Rule 9B: Pleading Requirements in Different Courts

The interpretation of the Rule 9B pleading requirement in regard to False Claims Act cases differs from judge to judge. The reality of this is tricky in the sense that this is probably not something that one can find in a law book. The fact is judges see a case that is supported by the United States government and the United States government having investigated the case is likely to also be able to produce more facts than a whistleblower and their whistleblower lawyer on their own. These cases are extremely fact intensive and so it may not always be possible to tell from a previous ruling how a Court may act on this matter.

For whistleblowers acting on their own, without the added benefit of a government investigation and additional facts, that burden is much greater and harder to maintain. Therefore, you see a lot of cases dismissed on rule 9B grounds when the government declines to intervene.


While requirements may technically differ from circuit to circuit as to what 9B is, because it’s such a factual based analysis, judges have a great deal of leeway to determine what 9B means.

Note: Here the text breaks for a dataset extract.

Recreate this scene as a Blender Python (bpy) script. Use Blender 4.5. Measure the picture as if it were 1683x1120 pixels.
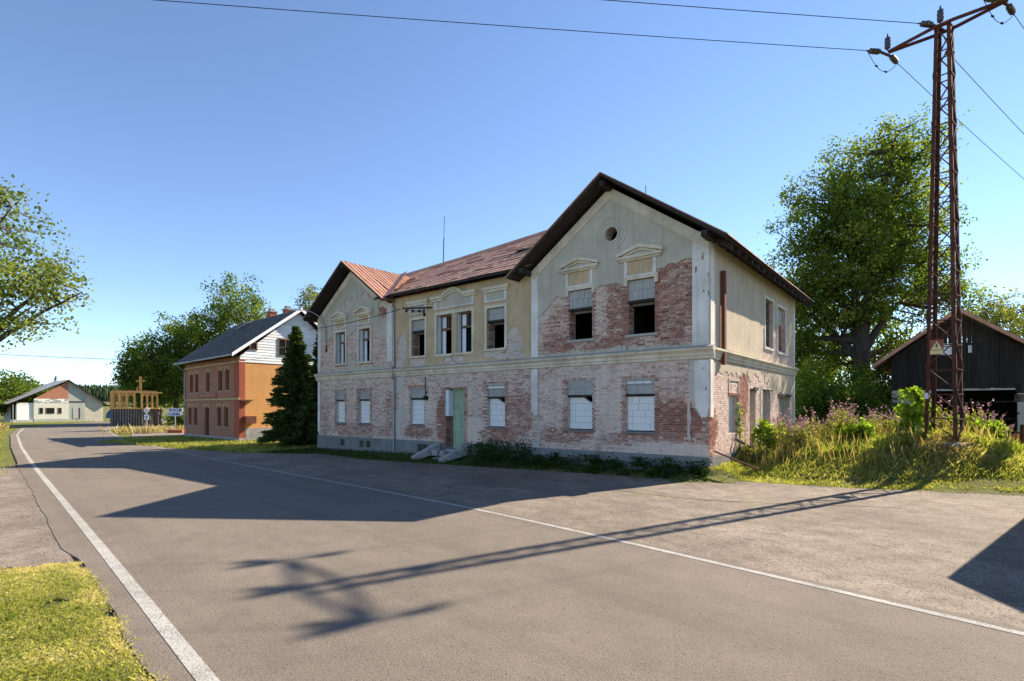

Our firm once had a case that had a great attorney who handled the appeals before the Circuit in which it was dismissed ultimately for a lack of rule 9B. The court said they were dismissing it because our whistleblower was neither an outsider nor strictly speaking an insider to the action, which left me wondering in what metaphysical space my whistle blower actually was living because if he wasn’t an outsider and he wasn’t an insider, I’m not exactly sure where he was.

The court nonetheless dismissed the case on that basis. That was a wrong decision by the court. I don’t know if the Court would have acted that way had the government intervened either. These are really fact based analysis and as a result courts can make their own determinations as to rule 9B a great deal of the time.

The Chilling Effect of Rule 9B Interpretations

It can bring a chilling effect. Certainly it can discourage whistle blowers from bringing cases that are declined. It can make it very hard to maintain an action if you look at a string of cases saying absent government investigation and additional facts, the court will likely dismiss. That’s one of the things that deters, and rightfully so, counsel from telling clients look you have a declined case but let’s go marching up the hill anyway and try and pursue the case.

It’s just an added burden and it serves to discourage bringing cases before the court. To be fair a defense counsel would say, fraud or certainly false claims and the false claims act with its trouble damages provisions, is not the type of case that once should bring lightly ever.

Heightened pleading requirements may be appropriate. I just happen to think that it’s gotten too difficult for whistle blowers to overcome that burden and get a day in court and so I think it’s gotten a little strenuous. But that’s an ongoing argument between plaintiffs, lawyers and defense counsel with the government sort of in the middle.